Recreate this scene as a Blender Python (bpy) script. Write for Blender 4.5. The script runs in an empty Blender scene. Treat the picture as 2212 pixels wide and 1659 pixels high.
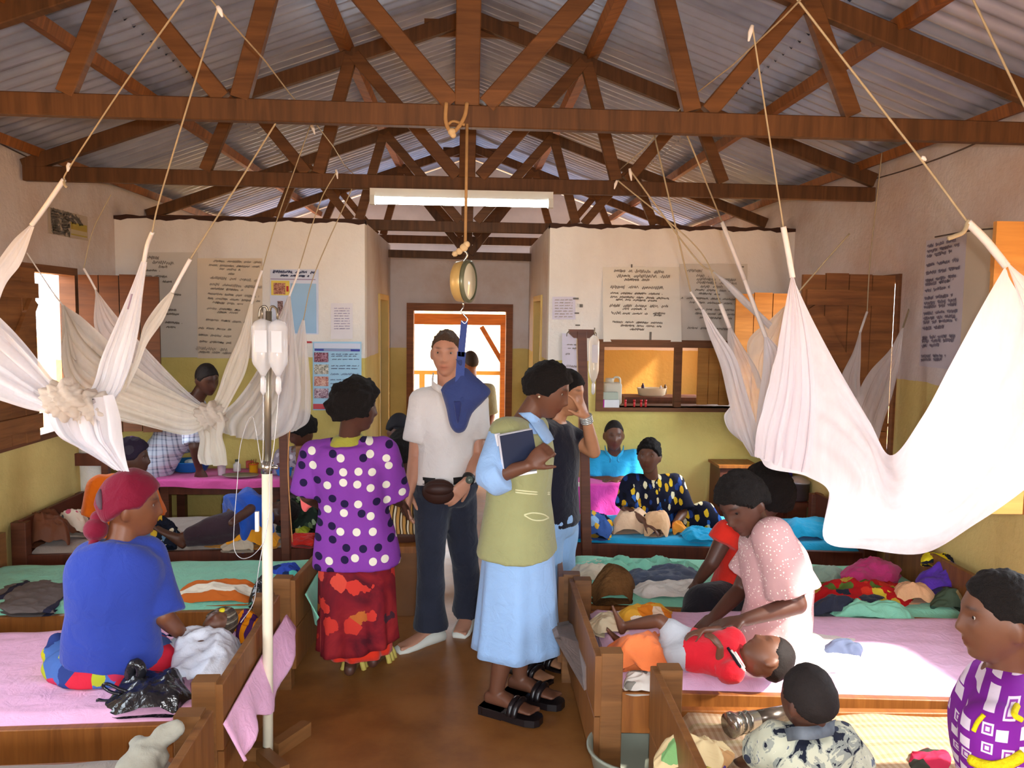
import bpy, math, random
import numpy as np
from mathutils import Vector, Matrix
random.seed(7); RNG = np.random.default_rng(7)
SC = bpy.context.scene; COL = SC.collection
# ---------------------------------------------------------------- camera
FPX, CXP, CYP = 1750.0, 1106.0, 829.5
CAM = Vector((0.0, 0.0, 1.85))
VPX, VPY, ROLL = 1010.0, 680.0, math.radians(0.5)
_y = Vector(((VPX-CXP)/FPX, -(VPY-CYP)/FPX, -1.0)).normalized()
_z = Vector((math.sin(ROLL), math.cos(ROLL), 0.0))
_z = (_z - _y*_z.dot(_y)).normalized()
_x = _y.cross(_z)
RCW = Matrix((_x, _y, _z))                    # camera axes -> room axes
cd = bpy.data.cameras.new('camera'); cam = bpy.data.objects.new('camera', cd); COL.objects.link(cam)
cd.sensor_width = 36.0; cd.lens = FPX*36.0/2212.0; cd.clip_start = 0.05; cd.clip_end = 200
M4 = RCW.to_4x4(); M4.translation = CAM; cam.matrix_world = M4
SC.camera = cam
def ray(u, v): return (RCW @ Vector(((u-CXP)/FPX, -(v-CYP)/FPX, -1.0)))
def P(u, v, Y):
    d = ray(u, v); return CAM + d*(Y/d.y)
def PZ(u, v, z):
    d = ray(u, v); return CAM + d*((z-CAM.z)/d.z)
def PX(u, v, X):
    d = ray(u, v); return CAM + d*(X/d.x)
# ---------------------------------------------------------------- light
SC.view_settings.view_transform = 'Standard'; SC.view_settings.look = 'None'
SC.view_settings.gamma = 1.0; SC.view_settings.use_curve_mapping = False
SC.view_settings.exposure = 1.06
w = bpy.data.worlds.new('sky'); SC.world = w; w.use_nodes = True
wn = w.node_tree.nodes; wl = w.node_tree.links
bg = wn['Background']; bg.inputs['Color'].default_value = (0.80, 0.90, 1.0, 1); bg.inputs['Strength'].default_value = 6.0
def sun(direction, strength, color, ang):
    l = bpy.data.lights.new('sun', 'SUN'); l.energy = strength; l.color = color; l.angle = math.radians(ang)
    o = bpy.data.objects.new('sun', l); COL.objects.link(o)
    o.rotation_euler = Vector(direction).to_track_quat('-Z', 'Y').to_euler()
sun((-1.0, 0.50, -0.95), 6.5, (1.0, 0.93, 0.82), 3.0)
# the camera's own flash, a small lamp beside the lens
fl = bpy.data.lights.new('camera_flash', 'AREA'); fl.shape = 'RECTANGLE'; fl.size = 0.06; fl.size_y = 0.04; fl.energy = 24.0; fl.color = (0.95, 0.97, 1.0)
fo = bpy.data.objects.new('camera_flash', fl); COL.objects.link(fo)
fo.matrix_world = M4 @ Matrix.Translation((0.05, 0.07, 0.02))
cy = SC.cycles
cy.max_bounces = 10; cy.diffuse_bounces = 6; cy.transparent_max_bounces = 24; cy.transmission_bounces = 6
cy.use_denoising = True; cy.sample_clamp_indirect = 8.0
def portal(cx, cy_, cz, sx, sy, direction):
    l = bpy.data.lights.new('window_portal', 'AREA'); l.shape = 'RECTANGLE'; l.size = sx; l.size_y = sy
    l.cycles.is_portal = True
    o = bpy.data.objects.new('window_portal', l); COL.objects.link(o)
    o.location = (cx, cy_, cz); o.rotation_euler = Vector(direction).to_track_quat('-Z', 'Y').to_euler()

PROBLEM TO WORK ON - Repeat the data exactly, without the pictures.

PROBLEM SOLUTION -
Recreate this scene as a Blender Python (bpy) script. Write for Blender 4.5. The script runs in an empty Blender scene. Treat the picture as 2212 pixels wide and 1659 pixels high.
import bpy, math, random
import numpy as np
from mathutils import Vector, Matrix
random.seed(7); RNG = np.random.default_rng(7)
SC = bpy.context.scene; COL = SC.collection
# ---------------------------------------------------------------- camera
FPX, CXP, CYP = 1750.0, 1106.0, 829.5
CAM = Vector((0.0, 0.0, 1.85))
VPX, VPY, ROLL = 1010.0, 680.0, math.radians(0.5)
_y = Vector(((VPX-CXP)/FPX, -(VPY-CYP)/FPX, -1.0)).normalized()
_z = Vector((math.sin(ROLL), math.cos(ROLL), 0.0))
_z = (_z - _y*_z.dot(_y)).normalized()
_x = _y.cross(_z)
RCW = Matrix((_x, _y, _z))                    # camera axes -> room axes
cd = bpy.data.cameras.new('camera'); cam = bpy.data.objects.new('camera', cd); COL.objects.link(cam)
cd.sensor_width = 36.0; cd.lens = FPX*36.0/2212.0; cd.clip_start = 0.05; cd.clip_end = 200
M4 = RCW.to_4x4(); M4.translation = CAM; cam.matrix_world = M4
SC.camera = cam
def ray(u, v): return (RCW @ Vector(((u-CXP)/FPX, -(v-CYP)/FPX, -1.0)))
def P(u, v, Y):
    d = ray(u, v); return CAM + d*(Y/d.y)
def PZ(u, v, z):
    d = ray(u, v); return CAM + d*((z-CAM.z)/d.z)
def PX(u, v, X):
    d = ray(u, v); return CAM + d*(X/d.x)
# ---------------------------------------------------------------- light
SC.view_settings.view_transform = 'Standard'; SC.view_settings.look = 'None'
SC.view_settings.gamma = 1.0; SC.view_settings.use_curve_mapping = False
SC.view_settings.exposure = 1.06
w = bpy.data.worlds.new('sky'); SC.world = w; w.use_nodes = True
wn = w.node_tree.nodes; wl = w.node_tree.links
bg = wn['Background']; bg.inputs['Color'].default_value = (0.80, 0.90, 1.0, 1); bg.inputs['Strength'].default_value = 6.0
def sun(direction, strength, color, ang):
    l = bpy.data.lights.new('sun', 'SUN'); l.energy = strength; l.color = color; l.angle = math.radians(ang)
    o = bpy.data.objects.new('sun', l); COL.objects.link(o)
    o.rotation_euler = Vector(direction).to_track_quat('-Z', 'Y').to_euler()
sun((-1.0, 0.50, -0.95), 6.5, (1.0, 0.93, 0.82), 3.0)
# the camera's own flash, a small lamp beside the lens
fl = bpy.data.lights.new('camera_flash', 'AREA'); fl.shape = 'RECTANGLE'; fl.size = 0.06; fl.size_y = 0.04; fl.energy = 24.0; fl.color = (0.95, 0.97, 1.0)
fo = bpy.data.objects.new('camera_flash', fl); COL.objects.link(fo)
fo.matrix_world = M4 @ Matrix.Translation((0.05, 0.07, 0.02))
cy = SC.cycles
cy.max_bounces = 10; cy.diffuse_bounces = 6; cy.transparent_max_bounces = 24; cy.transmission_bounces = 6
cy.use_denoising = True; cy.sample_clamp_indirect = 8.0
def portal(cx, cy_, cz, sx, sy, direction):
    l = bpy.data.lights.new('window_portal', 'AREA'); l.shape = 'RECTANGLE'; l.size = sx; l.size_y = sy
    l.cycles.is_portal = True
    o = bpy.data.objects.new('window_portal', l); COL.objects.link(o)
    o.location = (cx, cy_, cz); o.rotation_euler = Vector(direction).to_track_quat('-Z', 'Y').to_euler()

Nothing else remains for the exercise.